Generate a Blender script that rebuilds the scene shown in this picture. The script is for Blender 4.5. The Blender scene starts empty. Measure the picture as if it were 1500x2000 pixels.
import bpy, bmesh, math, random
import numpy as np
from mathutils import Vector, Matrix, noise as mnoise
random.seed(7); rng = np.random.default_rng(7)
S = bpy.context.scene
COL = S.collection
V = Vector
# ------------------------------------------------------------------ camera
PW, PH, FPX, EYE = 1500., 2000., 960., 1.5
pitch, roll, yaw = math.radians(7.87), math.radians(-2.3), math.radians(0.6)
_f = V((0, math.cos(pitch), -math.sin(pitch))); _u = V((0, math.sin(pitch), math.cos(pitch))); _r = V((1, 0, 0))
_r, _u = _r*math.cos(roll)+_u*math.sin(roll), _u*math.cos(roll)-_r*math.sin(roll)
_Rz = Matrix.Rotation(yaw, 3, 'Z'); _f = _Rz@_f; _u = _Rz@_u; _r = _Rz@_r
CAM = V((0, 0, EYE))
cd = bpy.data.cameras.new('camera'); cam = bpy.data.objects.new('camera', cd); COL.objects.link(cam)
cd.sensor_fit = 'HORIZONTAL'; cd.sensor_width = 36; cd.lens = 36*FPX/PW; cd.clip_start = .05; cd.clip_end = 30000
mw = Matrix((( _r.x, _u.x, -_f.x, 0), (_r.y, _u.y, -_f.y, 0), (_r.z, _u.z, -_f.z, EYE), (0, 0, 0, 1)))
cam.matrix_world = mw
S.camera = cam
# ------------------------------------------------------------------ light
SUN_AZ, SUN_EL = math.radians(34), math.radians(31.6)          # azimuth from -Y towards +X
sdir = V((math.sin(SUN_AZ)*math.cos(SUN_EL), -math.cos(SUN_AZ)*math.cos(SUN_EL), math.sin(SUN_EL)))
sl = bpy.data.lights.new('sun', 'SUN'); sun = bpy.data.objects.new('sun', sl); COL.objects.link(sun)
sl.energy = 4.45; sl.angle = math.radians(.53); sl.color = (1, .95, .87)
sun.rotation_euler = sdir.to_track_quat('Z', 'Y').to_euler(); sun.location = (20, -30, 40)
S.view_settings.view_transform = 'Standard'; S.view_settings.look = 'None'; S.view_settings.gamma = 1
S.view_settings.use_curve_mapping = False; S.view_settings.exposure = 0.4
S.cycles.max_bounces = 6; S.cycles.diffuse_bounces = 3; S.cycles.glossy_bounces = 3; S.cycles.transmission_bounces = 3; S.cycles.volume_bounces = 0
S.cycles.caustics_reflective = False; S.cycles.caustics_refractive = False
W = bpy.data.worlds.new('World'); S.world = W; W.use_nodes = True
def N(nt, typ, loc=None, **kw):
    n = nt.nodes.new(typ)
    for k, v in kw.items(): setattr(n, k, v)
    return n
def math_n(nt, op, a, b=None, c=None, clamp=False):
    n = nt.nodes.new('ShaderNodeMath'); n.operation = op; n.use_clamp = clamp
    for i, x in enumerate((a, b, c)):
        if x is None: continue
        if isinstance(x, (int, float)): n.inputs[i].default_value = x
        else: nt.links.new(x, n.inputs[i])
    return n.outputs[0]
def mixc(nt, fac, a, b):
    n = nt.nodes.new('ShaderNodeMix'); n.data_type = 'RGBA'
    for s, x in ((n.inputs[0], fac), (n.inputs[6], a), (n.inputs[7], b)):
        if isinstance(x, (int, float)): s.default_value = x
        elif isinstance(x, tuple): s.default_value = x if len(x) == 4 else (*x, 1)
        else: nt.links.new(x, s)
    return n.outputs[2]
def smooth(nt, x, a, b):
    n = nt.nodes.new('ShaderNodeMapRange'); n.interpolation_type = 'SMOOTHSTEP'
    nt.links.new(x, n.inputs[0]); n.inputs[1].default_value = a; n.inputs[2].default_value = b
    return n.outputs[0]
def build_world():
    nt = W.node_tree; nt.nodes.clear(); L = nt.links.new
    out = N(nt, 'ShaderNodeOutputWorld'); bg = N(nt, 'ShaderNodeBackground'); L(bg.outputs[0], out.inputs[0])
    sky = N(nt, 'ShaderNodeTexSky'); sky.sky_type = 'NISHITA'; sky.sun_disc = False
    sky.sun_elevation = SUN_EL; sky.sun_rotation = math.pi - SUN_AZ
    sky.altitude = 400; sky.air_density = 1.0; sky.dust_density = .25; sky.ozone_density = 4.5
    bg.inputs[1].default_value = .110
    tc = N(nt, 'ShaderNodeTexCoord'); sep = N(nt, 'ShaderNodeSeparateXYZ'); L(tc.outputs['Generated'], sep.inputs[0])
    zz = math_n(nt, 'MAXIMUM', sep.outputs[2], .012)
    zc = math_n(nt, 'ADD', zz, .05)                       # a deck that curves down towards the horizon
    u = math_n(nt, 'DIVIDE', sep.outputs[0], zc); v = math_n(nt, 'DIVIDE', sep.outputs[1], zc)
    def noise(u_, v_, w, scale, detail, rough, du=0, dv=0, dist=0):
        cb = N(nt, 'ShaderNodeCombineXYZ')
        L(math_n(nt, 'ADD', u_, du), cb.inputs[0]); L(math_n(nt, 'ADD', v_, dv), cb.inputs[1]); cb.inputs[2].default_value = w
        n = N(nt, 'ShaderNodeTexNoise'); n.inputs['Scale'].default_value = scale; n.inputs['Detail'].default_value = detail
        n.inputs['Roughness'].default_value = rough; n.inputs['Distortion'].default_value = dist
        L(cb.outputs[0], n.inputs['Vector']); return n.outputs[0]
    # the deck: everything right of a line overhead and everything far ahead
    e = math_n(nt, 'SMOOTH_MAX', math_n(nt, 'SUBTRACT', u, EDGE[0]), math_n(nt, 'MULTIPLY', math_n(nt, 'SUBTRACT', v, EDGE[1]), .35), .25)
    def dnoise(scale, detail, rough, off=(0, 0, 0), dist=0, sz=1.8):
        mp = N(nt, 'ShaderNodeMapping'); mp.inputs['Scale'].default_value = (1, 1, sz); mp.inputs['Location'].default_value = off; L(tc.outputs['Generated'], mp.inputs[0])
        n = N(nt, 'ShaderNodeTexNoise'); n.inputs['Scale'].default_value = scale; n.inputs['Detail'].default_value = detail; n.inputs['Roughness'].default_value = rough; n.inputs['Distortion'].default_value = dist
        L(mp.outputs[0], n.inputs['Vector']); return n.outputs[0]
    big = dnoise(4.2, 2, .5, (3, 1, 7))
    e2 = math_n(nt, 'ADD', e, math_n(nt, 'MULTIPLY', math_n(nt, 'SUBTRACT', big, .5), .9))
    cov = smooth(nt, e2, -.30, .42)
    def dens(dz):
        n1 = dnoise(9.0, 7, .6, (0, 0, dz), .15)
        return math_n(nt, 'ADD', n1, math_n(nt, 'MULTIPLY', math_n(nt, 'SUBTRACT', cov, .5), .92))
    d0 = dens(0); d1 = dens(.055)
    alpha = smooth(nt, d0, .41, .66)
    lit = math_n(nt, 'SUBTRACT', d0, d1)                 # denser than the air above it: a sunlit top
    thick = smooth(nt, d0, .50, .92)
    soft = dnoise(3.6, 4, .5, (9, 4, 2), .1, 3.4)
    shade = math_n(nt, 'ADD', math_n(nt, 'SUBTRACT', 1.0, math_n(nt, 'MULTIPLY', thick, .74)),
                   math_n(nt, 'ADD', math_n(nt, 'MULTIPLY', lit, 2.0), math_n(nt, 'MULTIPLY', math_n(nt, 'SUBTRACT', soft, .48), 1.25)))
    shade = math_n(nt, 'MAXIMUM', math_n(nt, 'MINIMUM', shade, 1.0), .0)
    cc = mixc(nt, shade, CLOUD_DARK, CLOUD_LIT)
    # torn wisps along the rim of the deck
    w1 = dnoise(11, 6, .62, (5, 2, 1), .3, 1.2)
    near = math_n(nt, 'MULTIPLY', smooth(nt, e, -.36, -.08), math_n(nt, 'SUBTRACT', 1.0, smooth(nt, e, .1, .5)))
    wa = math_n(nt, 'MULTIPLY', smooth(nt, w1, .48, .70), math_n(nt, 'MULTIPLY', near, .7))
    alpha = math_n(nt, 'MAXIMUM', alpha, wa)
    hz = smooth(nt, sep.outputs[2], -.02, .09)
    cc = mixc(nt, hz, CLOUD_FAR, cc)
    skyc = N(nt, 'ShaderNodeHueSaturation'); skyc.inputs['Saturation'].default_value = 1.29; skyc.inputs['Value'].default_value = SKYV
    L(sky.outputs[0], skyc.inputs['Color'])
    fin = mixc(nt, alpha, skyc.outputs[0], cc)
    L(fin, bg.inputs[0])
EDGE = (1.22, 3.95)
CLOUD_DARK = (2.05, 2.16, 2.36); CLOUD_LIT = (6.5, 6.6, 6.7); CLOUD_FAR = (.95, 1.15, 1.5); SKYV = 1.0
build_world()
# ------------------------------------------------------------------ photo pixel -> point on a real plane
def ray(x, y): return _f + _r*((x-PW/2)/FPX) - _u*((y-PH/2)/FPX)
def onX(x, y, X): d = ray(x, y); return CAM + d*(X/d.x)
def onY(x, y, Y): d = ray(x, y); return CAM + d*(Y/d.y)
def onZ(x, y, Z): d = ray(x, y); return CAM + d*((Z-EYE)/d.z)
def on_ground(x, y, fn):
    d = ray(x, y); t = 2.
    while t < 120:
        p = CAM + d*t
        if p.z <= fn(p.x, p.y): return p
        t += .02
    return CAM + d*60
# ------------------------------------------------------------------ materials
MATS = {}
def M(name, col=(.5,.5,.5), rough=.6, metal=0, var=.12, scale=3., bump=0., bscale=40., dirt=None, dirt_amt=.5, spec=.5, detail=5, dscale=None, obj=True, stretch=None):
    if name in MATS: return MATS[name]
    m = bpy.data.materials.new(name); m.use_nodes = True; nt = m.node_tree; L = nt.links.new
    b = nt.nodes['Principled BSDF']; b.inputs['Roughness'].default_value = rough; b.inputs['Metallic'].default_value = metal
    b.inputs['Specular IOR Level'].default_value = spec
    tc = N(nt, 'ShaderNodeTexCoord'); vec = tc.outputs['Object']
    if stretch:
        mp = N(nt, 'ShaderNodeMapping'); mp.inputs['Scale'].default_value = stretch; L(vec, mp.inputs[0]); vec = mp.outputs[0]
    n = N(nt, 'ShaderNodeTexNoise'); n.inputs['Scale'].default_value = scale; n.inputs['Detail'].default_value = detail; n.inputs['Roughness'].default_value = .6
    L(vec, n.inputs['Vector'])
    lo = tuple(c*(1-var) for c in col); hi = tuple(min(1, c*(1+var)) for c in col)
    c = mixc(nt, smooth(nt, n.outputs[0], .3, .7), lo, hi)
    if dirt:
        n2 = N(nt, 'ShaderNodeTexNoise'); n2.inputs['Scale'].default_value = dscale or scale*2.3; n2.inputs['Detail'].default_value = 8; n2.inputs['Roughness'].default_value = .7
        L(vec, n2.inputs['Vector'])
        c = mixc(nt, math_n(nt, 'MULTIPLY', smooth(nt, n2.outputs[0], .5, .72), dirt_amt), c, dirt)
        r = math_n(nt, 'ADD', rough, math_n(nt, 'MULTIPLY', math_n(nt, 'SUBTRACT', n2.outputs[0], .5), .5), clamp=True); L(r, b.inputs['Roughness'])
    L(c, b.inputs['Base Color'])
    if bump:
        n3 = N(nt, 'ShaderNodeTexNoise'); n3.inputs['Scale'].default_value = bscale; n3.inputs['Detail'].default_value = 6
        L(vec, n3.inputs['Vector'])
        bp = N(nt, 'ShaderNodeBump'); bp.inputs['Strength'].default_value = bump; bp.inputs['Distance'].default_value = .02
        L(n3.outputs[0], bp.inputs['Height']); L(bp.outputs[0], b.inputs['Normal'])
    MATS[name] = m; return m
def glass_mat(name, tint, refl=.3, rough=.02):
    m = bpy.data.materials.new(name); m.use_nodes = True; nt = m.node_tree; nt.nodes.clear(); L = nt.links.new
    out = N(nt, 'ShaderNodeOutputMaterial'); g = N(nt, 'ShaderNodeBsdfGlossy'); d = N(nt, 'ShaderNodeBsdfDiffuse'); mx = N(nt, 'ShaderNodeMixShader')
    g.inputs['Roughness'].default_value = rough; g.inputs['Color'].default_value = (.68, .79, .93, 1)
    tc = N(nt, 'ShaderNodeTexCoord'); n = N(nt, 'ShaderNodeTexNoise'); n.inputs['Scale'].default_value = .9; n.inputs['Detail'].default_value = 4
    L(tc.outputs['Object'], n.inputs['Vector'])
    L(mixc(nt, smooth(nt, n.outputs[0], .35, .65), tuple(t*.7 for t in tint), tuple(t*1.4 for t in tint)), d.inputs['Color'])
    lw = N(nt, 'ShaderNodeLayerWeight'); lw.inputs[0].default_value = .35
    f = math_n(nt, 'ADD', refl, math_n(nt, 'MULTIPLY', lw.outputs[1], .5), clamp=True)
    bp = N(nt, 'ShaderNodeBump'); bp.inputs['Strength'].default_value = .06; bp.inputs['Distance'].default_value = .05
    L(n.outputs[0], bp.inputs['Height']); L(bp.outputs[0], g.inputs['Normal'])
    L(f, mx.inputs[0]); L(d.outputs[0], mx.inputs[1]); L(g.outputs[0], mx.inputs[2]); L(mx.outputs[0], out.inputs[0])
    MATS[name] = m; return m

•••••

Copy out each line in the listing that has the word "scene".

Generate a Blender script that rebuilds the scene shown in this picture. The script is for Blender 4.5. The Blender scene starts empty. Measure the picture as if it were 1500x2000 pixels.
S = bpy.context.scene